Broadway ceremony honors Vietnam vets

Apr. 2—BROADWAY — Community and county residents gathered Friday at the N.C. Veterans Memorial Pavilion to pay homage to honor the sacrifice on the Vietnam War Veterans Day celebration.

The veterans sat together on the lawn of the memorial on South Main Street, nearly all wearing baseball caps with their branch of service and units in which they served.

"May we never forget those who made the supreme sacrifice for life, liberty and justice for all," Broadway Mayor Donald Andrews said in his opening prayer. "May this be a timely reminder that freedom was purchased at a high cost."

The Vietnam War Veterans Recognition Act was signed into law in 2017 and designates March 29 each year as the day to remember and recognize the service of Americans.

On March 29, 1973, the last troops were withdrawn from Vietnam and the last prisoners of war came home to America. Nearly 9 million Americans served in the war and more than 58,000 were killed.
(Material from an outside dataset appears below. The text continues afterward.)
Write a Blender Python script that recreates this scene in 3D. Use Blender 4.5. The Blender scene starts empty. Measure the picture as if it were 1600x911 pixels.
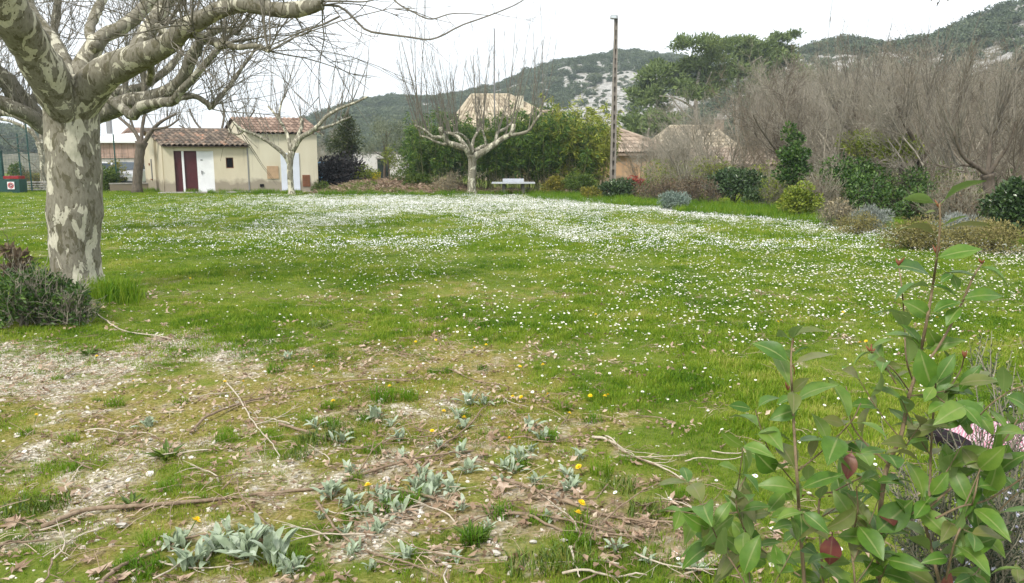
import bpy, math, random
import numpy as np
from mathutils import Vector, Matrix

sc = bpy.context.scene
col = sc.collection
random.seed(7)
rng = np.random.default_rng(11)

# ------------------------------------------------------------------ camera
F = 1232.0
PITCH = math.atan(205.5 / F)
cam_d = bpy.data.cameras.new('camera')
cam = bpy.data.objects.new('camera', cam_d)
col.objects.link(cam)
cam.location = (0, 0, 1.6)
cam.rotation_euler = (math.pi / 2 - PITCH, 0, 0)
cam_d.sensor_width = 36.0
cam_d.lens = 36.0 * F / 1600.0
cam_d.clip_start = 0.05
cam_d.clip_end = 6000
sc.camera = cam

# ------------------------------------------------------------------ world, sun, exposure
SUN_EL, SUN_AZ = math.radians(48), math.radians(215)     # azimuth: from +Y clockwise; behind the camera, to the left
w = bpy.data.worlds.new('World')
sc.world = w
w.use_nodes = True
nt = w.node_tree
nt.nodes.clear()
out = nt.nodes.new('ShaderNodeOutputWorld')
bg = nt.nodes.new('ShaderNodeBackground')
sky = nt.nodes.new('ShaderNodeTexSky')
sky.sky_type = 'NISHITA'
sky.sun_disc = False
sky.sun_elevation = SUN_EL
sky.sun_rotation = SUN_AZ
cl = nt.nodes.new('ShaderNodeMix')
cl.data_type = 'RGBA'
cl.inputs[0].default_value = 0.88                        # thin bright overcast over the blue
cl.inputs[7].default_value = (9.6, 9.75, 10.0, 1)
nt.links.new(sky.outputs[0], cl.inputs[6])
nt.links.new(cl.outputs[2], bg.inputs[0])
bg.inputs[1].default_value = 0.07
nt.links.new(bg.outputs[0], out.inputs[0])
sun_d = bpy.data.lights.new('sun', 'SUN')
sun_d.energy = 1.5
sun_d.angle = math.radians(10)
sun_d.color = (1.0, 0.95, 0.87)
sun = bpy.data.objects.new('sun', sun_d)
col.objects.link(sun)
sv = Vector((math.sin(SUN_AZ) * math.cos(SUN_EL), math.cos(SUN_AZ) * math.cos(SUN_EL), math.sin(SUN_EL)))
sun.rotation_euler = sv.to_track_quat('Z', 'Y').to_euler()
sun.location = (0, 0, 30)
sc.view_settings.view_transform = 'Standard'
sc.view_settings.look = 'None'
sc.view_settings.gamma = 1
sc.view_settings.exposure = 1.33
sc.cycles.max_bounces = 6
sc.cycles.diffuse_bounces = 3
sc.cycles.glossy_bounces = 2
sc.cycles.transmission_bounces = 4
sc.cycles.volume_bounces = 0
sc.cycles.transparent_max_bounces = 6
sc.cycles.use_denoising = True

# ------------------------------------------------------------------ helpers
cp, sp = math.cos(PITCH), math.sin(PITCH)


def ray(px, py):
    a, b = (px - 800) / F, -(py - 455.5) / F
    return np.array([a, cp + b * sp, -sp + b * cp])


def P(px, py, Y):
    d = ray(px, py)
    return np.array([0, 0, 1.6]) + d * (Y / d[1])


def G(px, py):
    d = ray(px, py)
    return np.array([0, 0, 1.6]) + d * (-1.6 / d[2])


def proj(x, y, z=0.0):
    dz = z - 1.6
    zc = y * cp - dz * sp
    yc = y * sp + dz * cp
    return 800 + F * x / zc, 455.5 - F * yc / zc


def nrm(v):
    return v / np.maximum(np.linalg.norm(v, axis=-1, keepdims=True), 1e-9)


def _h(i, j, s):
    n = (i.astype(np.int64) * 374761393 + j.astype(np.int64) * 668265263 + s * 974634777) & 0xFFFFFFFF
    n = ((n ^ (n >> 13)) * 1274126177) & 0xFFFFFFFF
    n = ((n ^ (n >> 16)) * 2246822519) & 0xFFFFFFFF
    return ((n ^ (n >> 15)) & 0xFFFFFF) / float(0xFFFFFF)


def vn(x, y, s=0):
    x = np.asarray(x, float); y = np.asarray(y, float)
    i, j = np.floor(x), np.floor(y)
    u, v = x - i, y - j
    u = u * u * (3 - 2 * u); v = v * v * (3 - 2 * v)
    a, b = _h(i, j, s), _h(i + 1, j, s)
    c, d = _h(i, j + 1, s), _h(i + 1, j + 1, s)
    return (a * (1 - u) + b * u) * (1 - v) + (c * (1 - u) + d * u) * v


def fbm(x, y, s=0, o=4):
    t, a, f = 0, 0.5, 1.0
    for k in range(o):
        t = t + a * vn(x * f + 17.3 * k, y * f - 9.1 * k, s + k)
        a *= 0.5; f *= 2.03
    return t / (1 - 0.5 ** o)


def ss(a, b, x):
    t = np.clip((np.asarray(x, float) - a) / (b - a), 0, 1)
    return t * t * (3 - 2 * t)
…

"Vietnam vets hold a special place in my heart," Andrews said. "As many of you know, my dad served in Vietnam. He seldom talked about it."

What little Andrews learned of his father's service came from aunt and retired Gen. Dan Kelly McNeill, who led the U.S. Army Forces Command, based at Fort Liberty. He and Andrews' father both hailed from Duplin County.

"I cannot image the hell ... they went through over there," Andrews said. "My dad told me his primary mission was to come home."

When his father and other Vietnam veterans returned home, there were no parades, no celebrations, Andrews said.

"However, fortunately over time, our nation has come to understand what men and women experienced in Vietnam. In events like today, we honor and acknowledge their bravery, their patriotism, their service, and their sacrifice," Andrews said.

Boy Scout Troop 953 members presented the colors and the Pvt. John Grady Chapter of the Daughters of the American Revolution, which sponsored the event, presented a wreath to honor the veterans.